A Monte Carlo simulation simply means executing the same experiment (in our case, a computer model) with randomly selected inputs a large number of times, then extracting some summary statistic from the sum of outcomes. Typical steps are:

  1. Define a domain of possible inputs. This simulated “universe” should be similar to the universe whose behavior we wish to
    describe and investigate.

  2. Generate inputs randomly from a probability distribution over the domain. These inputs should be generated so that their characteristics are similar to the real universe we are trying to simulate (in particular, dependencies between the inputs should be represented).

  3. Perform a deterministic computation on the inputs.

  4. Aggregate the results to obtain the output of interest (typically histograms, summary statistics, confidence intervals).
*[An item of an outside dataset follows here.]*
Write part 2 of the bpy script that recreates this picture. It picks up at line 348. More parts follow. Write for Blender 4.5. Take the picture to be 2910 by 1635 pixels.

Estimating the value of pi

Consider the largest circle which can be fit in the square ranging on $\mathbb{R}^2$ over $[-1, 1]^2$. The circle has a radius 1, and area $\pi$. The square has an area of $2^2$ = 4. The ratio between their areas is thus $\pi/4$.

We can approximate the value of π using a Monte Carlo method using the following procedure:

  • draw the square over $[-1,1]^2$ then draw the largest circle that fits inside the square
  • randomly scatter a large number $N$ of grains of rice over the square
  • count how many grains fell inside the circle
  • the count divided by $N$ and multiplied by 4 is an approximation of $\pi$

We can simulate this procedure in NumPy by drawing random numbers from a uniform distribution between -1 and 1 to represent the $x$ and $y$ positions of our grains of rice, and checking whether the point is within the circle using Pythagoras' theorem.

In [2]:
N = 10000
inside = []
for i in range(N):
    x = numpy.random.uniform(-1, 1)
    y = numpy.random.uniform(-1, 1)
    if numpy.sqrt(x**2 + y**2) < 1:
        inside.append((x, y))

We can plot the points that we have marked as being inside the circle, to check that we indeed have an approximation to a circle.

In [3]:
plt.figure(figsize=(6, 6))
plt.scatter([x[0] for x in inside], [x[1] for x in inside], marker='.', alpha=0.5);

Finally, we can check our estimate of $\pi$ as the count divided by N and multiplied by 4:

In [4]:
4 * len(inside)/float(N)

Speed of convergence

Theory tells us that the convergence of a Monte Carlo procedure is related to the square root of the number of iterations. This means that the estimation error should decrease proportionally to the inverse of the square root of $N$, the number of iterations.

In [5]:
N = 1000000
inside = 0
approximation = numpy.empty(N)
for i in range(N):
    x = numpy.random.uniform(-1, 1)
    y = numpy.random.uniform(-1, 1)
    if numpy.sqrt(x**2 + y**2) < 1:
        inside += 1
    approximation[i] = 4 * inside/float(i+1)
plt.xlabel(u"Number of iterations")
plt.ylabel(u"Current approximation")
plt.axhline(numpy.pi, color='r');

Exercise: let's check that the error decreases proportionally to $\frac{1}{\sqrt{N}}$.

In [6]:
plt.loglog(numpy.arange(N), numpy.abs(approximation-numpy.pi))
plt.loglog(1/numpy.sqrt(numpy.arange(N)+1), color='r')
plt.xlabel(u"Number of iterations")
plt.ylabel(u"Estimation error");

Exercise: use a similar Monte Carlo procedure in dimension 3 to estimate $\pi$ (your analysis will be based on the volume of a sphere of radius 1, instead of the area of a circle of radius 1). Recall that the volume of a sphere of radius $r$ is $\frac{4}{3}\pi r^3$.